A cloud appears to have dropped out of the sky and landed among the trees in Kensington Gardens, in west London. This hazy lattice of spindly white rods, which hovers above the ground like a digital apparition, is the 13th annual Serpentine Gallery pavilion, designed by the Japanese architect Sou Fujimoto. At 41, Fujimoto is the youngest architect to be selected for the commission, and he brings a fresh, experimental energy to the project.

"I wanted to create a structure that was somewhere between architecture and nature," he says, "something like the primitive beginnings of a building."

His pavilion is not composed of walls or roofs, but rather is seemingly grown from a steel matrix that extends upwards and outwards in all directions, like a garden trellis on steroids. It forms a shape-shifting mass with no discernible edges. Here and there, it rises into pert peaks and swells outwards in dramatic overhangs; from other angles, it appears to slump like a deflated meringue.

As you walk around, over and through the structure, the layered grids play games with your eyes, creating ever-changing patterns in a three-dimensional tartan weave. In some places it seems solid, forming dense, rocky crags; in others, it is barely there at all.

Stepping inside, surrounded by this all-pervasive grid, feels like entering a computer mainframe, as imagined in the 1980s. It is a dazzling, Tron-like landscape of infinite white lines, the modular, cubic units of which form terraces of seating and steps, side tables and a coffee bar, as if Fujimoto has revealed an invisible geometric order of which the whole world is made. The cubes are not closed, but rather extend in projecting rods, like the frayed edges of fabric, suggesting the network might continue to grow. On an overcast day, it's hard to tell quite where it ends.

Relating his design to a distinctly Japanese conception of nature, Fujimoto describes how the process of crafting the form was "like clipping a bonsai tree". Working from hand drawings and large-scale models, he "pruned" sections of the grid to provide nooks and crannies, creating a multi-levelled terrain of places to perch and explore.

"Architecture," he says, "should provide a background structure that allows people to behave in a different way. I want visitors to find cosy spaces here." It is an idea that runs through all of his buildings, which he compares to caves and nests, trees and forests: natural landscapes to be inhabited.

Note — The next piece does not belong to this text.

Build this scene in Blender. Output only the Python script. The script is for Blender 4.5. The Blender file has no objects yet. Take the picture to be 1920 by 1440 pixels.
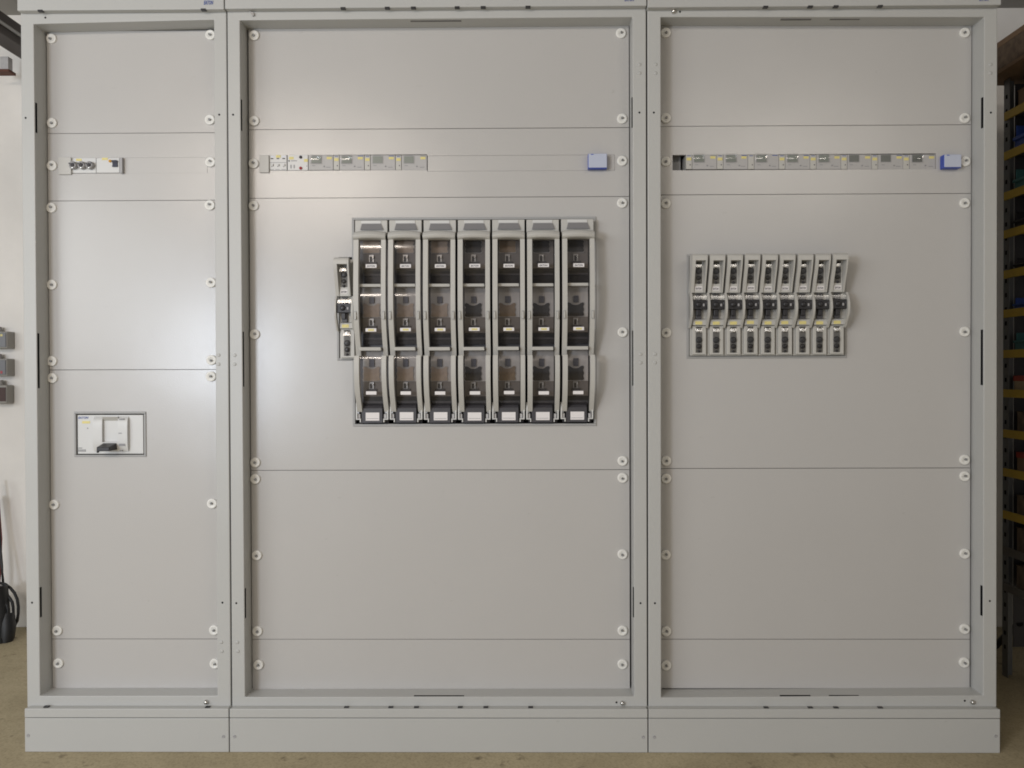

His transparent House NA, in Tokyo, is as close as you could get to a treehouse of steel and glass, with clusters of rooms suspended within an impossibly slender frame. It is, like the pavilion, a beguiling nest of what he calls in-between spaces that elegantly dissolve the boundaries between the private interior and the busy street on a cramped urban site.

But Kensington is a long way from the dense plots of inner-city Tokyo. Here, his utopian frame looks like it could do with something to rub up against. It is a shame that, where it meets the realities of safety and access, his continuous landscape is fettered with balustrades and safety rails to stop you hitting your head – as well as layers of acrylic discs to keep out the rain.

Like the dreamy megastructure projects of the 1960s before it, the relentless aerial grids of Yona Friedman and the tree-like towers of the Japanese Metabolists, with their plug-in living pods, Fujimoto's cloud is somewhat deflated when it meets the real world. But as a powerful distillation of a young architect's ideas and one of the most radical pavilions to date, it sets a promising direction for the Serpentine programme.